One of the bleakest developments of the last decade has been watching the dead-hand of this official repression seep into Hong Kong. The province was hardly paradise – crowded, venal and with eye-popping disparities in wealth. Nevertheless, its cinemas, newspapers and bookstores did not live in fear of being gagged or shut down. One of the first books I bought there was The Private Life of Chairman Mao, a memoir by Mao’s doctor Li Zhisui, which chronicles, among other things, the Chinese leader’s alleged fondness for sex with young girls.
Long before the National Security Law (NSL) dropped like a dirty bomb in the summer of 2020, bookstores and public libraries were removing critical titles about Mao, history, the 1989 Tiananmen Massacre and the democracy movement.
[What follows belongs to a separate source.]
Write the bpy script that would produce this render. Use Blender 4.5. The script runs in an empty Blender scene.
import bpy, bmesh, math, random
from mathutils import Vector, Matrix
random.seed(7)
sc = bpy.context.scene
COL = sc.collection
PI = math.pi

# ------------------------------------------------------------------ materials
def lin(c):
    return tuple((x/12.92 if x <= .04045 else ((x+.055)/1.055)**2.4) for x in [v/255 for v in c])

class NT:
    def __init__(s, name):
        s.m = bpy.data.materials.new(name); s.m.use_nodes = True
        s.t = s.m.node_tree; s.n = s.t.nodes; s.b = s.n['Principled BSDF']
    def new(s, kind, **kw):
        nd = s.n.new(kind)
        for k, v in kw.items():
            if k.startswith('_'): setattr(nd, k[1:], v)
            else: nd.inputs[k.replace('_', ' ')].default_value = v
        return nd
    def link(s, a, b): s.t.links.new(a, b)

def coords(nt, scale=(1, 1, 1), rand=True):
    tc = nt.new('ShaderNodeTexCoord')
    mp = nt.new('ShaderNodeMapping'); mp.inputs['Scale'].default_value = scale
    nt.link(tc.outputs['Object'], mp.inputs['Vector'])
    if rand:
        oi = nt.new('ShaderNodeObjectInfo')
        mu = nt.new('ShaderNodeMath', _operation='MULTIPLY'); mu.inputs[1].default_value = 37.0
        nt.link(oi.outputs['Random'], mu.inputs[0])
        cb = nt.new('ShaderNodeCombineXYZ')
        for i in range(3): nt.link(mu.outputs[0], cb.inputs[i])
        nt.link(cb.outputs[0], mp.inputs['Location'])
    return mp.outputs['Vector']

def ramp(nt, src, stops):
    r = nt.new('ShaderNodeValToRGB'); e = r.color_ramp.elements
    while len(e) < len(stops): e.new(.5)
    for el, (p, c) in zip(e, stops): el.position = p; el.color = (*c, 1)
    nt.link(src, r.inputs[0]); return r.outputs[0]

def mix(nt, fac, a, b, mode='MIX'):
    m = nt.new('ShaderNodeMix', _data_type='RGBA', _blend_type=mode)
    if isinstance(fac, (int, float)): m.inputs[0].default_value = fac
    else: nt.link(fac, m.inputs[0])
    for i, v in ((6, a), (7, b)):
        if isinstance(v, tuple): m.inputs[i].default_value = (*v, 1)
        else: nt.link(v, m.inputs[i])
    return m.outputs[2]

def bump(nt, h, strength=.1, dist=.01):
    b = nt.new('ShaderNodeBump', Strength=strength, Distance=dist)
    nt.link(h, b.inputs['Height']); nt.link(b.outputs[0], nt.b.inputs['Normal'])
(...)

The closures last year of the anti-communist Apple Daily, Hong Kong’s largest-selling newspaper, and online website Stand, which scrubbed all its old articles, are only the tallest trees to be toppled by the law.
Programmes have been cancelled and reporters sacked, moved or banned from covering press events. Foreign journalists, such as Aaron McNicholas, a former Bloomberg reporter from the same Irish town as myself (Clones) have had their visa applications rejected (he was forced to return home in September 2020). Radio Television Hong Kong (RTHK), the public service station I used to watch while in Guangdong, has pulled back from interviews and removed archives that might trigger the censors.
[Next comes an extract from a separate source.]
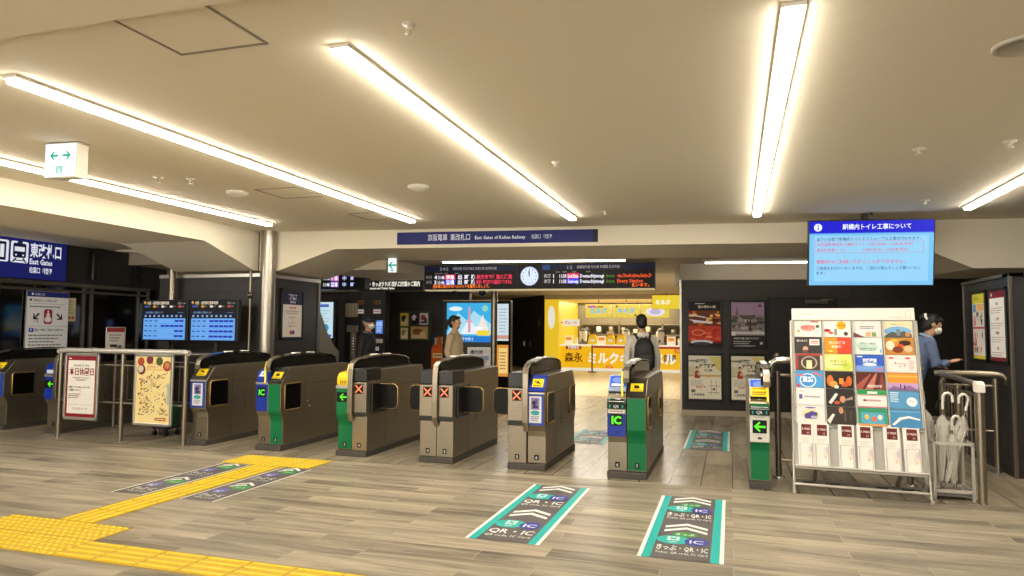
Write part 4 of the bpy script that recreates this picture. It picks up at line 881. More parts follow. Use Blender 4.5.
# goods on the counter
def goods(n, x, label, group=None):
    if n == 'snack_bag':
        q = B().prism([(-.16, 0), (-.18, .1), (-.15, .3), (-.1, .36), (.1, .36), (.15, .3), (.18, .1), (.16, 0)], -.07, .07, 'y', M('f2c81e', .4, 0, .3))
        q.box(-.09, .09, -.075, -.07, .12, .22, M('f8f0d8', .4, 0, .3)).box(-.1, .1, -.02, .02, .36, .42, M('d8a020', .4, 0, .2))
    elif n == 'menu_stand':
        q = B().box(-.16, .16, -.03, .0, .02, .34, M('f6ecd8', .5, 0, .45), (-.2, 0, 0)); q.box(-.12, .12, -.02, .14, 0, .02, WHITE).box(-.12, .12, -.066, -.035, .16, .28, M('e8a040', .5, 0, .4), (-.2, 0, 0))
    elif n == 'juice_dispenser':
        q = B().box(-.17, .17, -.15, .15, 0, .12, STEEL).lathe([(.14, .12), (.15, .5), (.13, .52)], M('c8c0b0', .15, 0, .1), n=18).lathe([(.14, .52), (.10, .6), (.03, .62)], DARK, n=18).box(-.03, .03, -.2, -.14, .12, .2, DARK)
    else:
        q = B().lathe([(.05, 0), (.07, .2)], M('f4e8d0', .4, 0, .3), n=14).lathe([(.075, .2), (.075, .22), (.02, .28)], M('f0d070', .3, 0, .3), n=14)
    return tag(q.build(n, None, (x, 27.05 if n != 'juice_dispenser' else 27.4, 1.0), bev=.0), label, n.replace('_', ' '), group)
for x, l in ((-5.15, 'yellow snack bag on the shop counter, leftmost of the bags'), (-4.45, 'yellow snack bag on the shop counter, just left of the walking man'), (-4.05, 'yellow snack bag nearest the head of the man with backpack')): goods('snack_bag', x, l, 'yellow snack bags on the counter')
for x, l in ((-6.1, 'white menu stand at the left end of the shop counter'), (-4.8, 'white menu stand between the yellow snack bags'), (-3.6, 'white menu stand on the counter left of the man with backpack'), (-2.15, 'white menu stand on the counter right of the man with backpack')): goods('menu_stand', x, l, 'menu stands on the counter')
for x, l in ((-5.6, 'steel juice dispenser at the left of the shop counter'), (-3.9, 'steel juice dispenser in the middle of the shop counter'), (-2.6, 'steel juice dispenser right of the man with backpack')): goods('juice_dispenser', x, l, 'juice dispensers in the shop')
for x, l in ((-5.8, 'paper cup on the counter near the left menu stand'), (-3.35, 'paper cup on the counter beside the man with backpack'), (-1.85, 'paper cup at the right end of the visible shop counter')): goods('paper_cup', x, l, 'paper cups on the counter')
t = thing('back_shelf', 'grey steel shelving with kitchen machines along the shop back wall', 'shelf', (-3.6, 29.7, 0))
for z in (.9, 1.35, 1.8): B().box(-2.6, 2.6, -.2, .45, z, z+.04, STEEL).build('shelf_board', t)
for x in (-2.6, -.9, .9, 2.6): B().box(x-.03, x+.03, -.2, -.14, 0, 2.1, STEELD).build('upright', t)
rr = random.Random(5)
for i in range(9):
    x = -5.9+i*.52; h = rr.uniform(.22, .36); z = 1.39
    q = B().box(-.16, .16, -.14, .14, 0, h*.35, DARK if i % 2 else STEEL).lathe([(.09, h*.35), (.11, h*.9), (.06, h)], M(rr.choice(['d8d0c0', '6a6258', '3a3632', 'b8a888']), .25), n=14).box(.1, .15, -.03, .03, h*.4, h*.85, DARK)
    tag(q.build('blender_machine', None, (x, 29.6, z)), 'one of the blender machines lined up on the back shelf of the shop', 'kitchen machine', 'blender machines on the shop shelf')
t = thing('belt_barrier', 'belt barrier with red band in front of the shop counter', 'barrier', (-4.9, 25.6, 0))
for x in (0, 3.9): B().cyl((x, 0, 0), (x, 0, 1.0), .03, STEEL, 12).lathe([(.16, 0), (.16, .02), (.04, .05)], STEELD, (x, 0, 0), 18).build('post', t)
B().box(.03, 3.87, -.004, .004, .90, .98, M('c8402a', .5, 0, .15)).build('belt', t)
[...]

Self-censorship is the worst kind, said the Czech-born movie director Milos Forman, because it twists spines, destroys character and turns us into hypocrites. It’s also the “goal” of all repressive regimes, said one Hong Kong-based journalist. “You start to question yourself whether that story you’re researching is still doable in light of the NSL,” said the journalist who requested anonymity. “They can slice and dice that law in whatever way they wish, and if you cross the line, you can be arrested and denied bail.”
More reporters are getting the message. In the last month, over half a dozen have reportedly quit the newsroom of The South China Morning Post, once one of the crowns in Rupert Murdoch’s empire, now owned by Alibaba, a Chinese internet company run by billionaire Jack Ma. Ma disappeared from public view for three months in November 2020 after he criticised the country’s creaking financial system. Many will have surely heeded the lesson: if China’s richest man can be brought to heel, who cannot.
Hong Kong’s chief executive, Carrie Lam, has punctuated this historic assault on a first-world media with a series of surreal statements denying it is happening. In January, she said her government did “not seek to crack down on press freedom.” Last year, in a Trumpian touch, she said her government was the “worst victim” of fake news, the prelude to what many fear will be more legislation targeting the internet.
As the scale of the government’s ambitions to throttle free expression became clear, Lam insisted that journalists were safe – as long as they obeyed the security law. Of course, as media watchdog Reporters Without Borders noted, the scope of the four new offences that can be wielded against journalists – secession, subversion, terrorism and collusion with foreign powers – is so “deliberately vague and catch-all” as to make all but government stenography a dangerous proposition (life imprisonment is the mandated punishment).
Beyond the silenced reporters, activists and politicians, various sectors of Hong Kong society, such as unions, are “quietly shutting down”, said the anonymous journalist, citing “fear of repercussions”.
“That bedrock of civil society is slowly – actually quickly – being eroded,” he said.
One of the last public memorials to the Tiananmen incident – a statue of piled-up corpses to commemorate those killed – was removed from the University of Hong Kong in December. “Hong Kong has now become a place where those who speak out against such draconian measures await the midnight knock,” writes Michael C Davis, a professor of law at the university until 2016.
David Law, who also taught at the university but who recently left Hong Kong, says the removal of the ‘pillar of shame’ was a shock. “It isn’t necessarily the most telling event but it is the most visible, something that people saw and remember and can relate to as a common point of reference – literally a landmark,” he says. “It has been valuable for getting people to literally see what is happening. Symbols do that.”
I was last in Hong Kong in 2013, on a book tour, giving a couple of talks on the Fukushima nuclear accident that had occurred two years previously. I had been invited by activists campaigning for the closure of the Daya Bay Nuclear Power Plant across the border in Guangdong. I wrote back to them this month as I was researching this article, asking if the new law had affected their activities, but I got no reply. It’s possible they hadn’t received my mail – or that they cannot respond. That’s what happens when everyone is afraid.
Pondering all this over the last week, I recalled gleefully smuggling my Mao book back across the border in late 1999 and debating with my wife whether to teach it in journalism class, which I eventually did.
I’d love to frame this decision, which broached two of three of the university’s banned topics, as a daring jab at the censors, or a pedagogic exercise in challenging perspectives – but I was mostly curious about the reaction of my students. They had been taught a precise formulation on Mao’s rule – 70% good, 30% bad – a calculation that included nothing about his sexual proclivities. In the end, one or two were furious at this new information but if the dean got wind of it, I never heard. Perhaps the university was short of teachers.
Or perhaps the students knew already. One of the surprises of being in China was the knowing cynicism and dry humour that peppered chats about the country’s rulers. It would be good to be able to talk again to my now middle-aged students about how such cynicism finds expression in the age of Xi Jinping. As we know, attempts to use online euphemisms and code, such as images of Winnie the Pooh to lampoon the tubby tyrant have been squashed, proving again that despotism and humorlessness are natural partners, and, as British contrarian Christopher Hitchens once said, censorship inevitably degenerates into absurdity and corruption.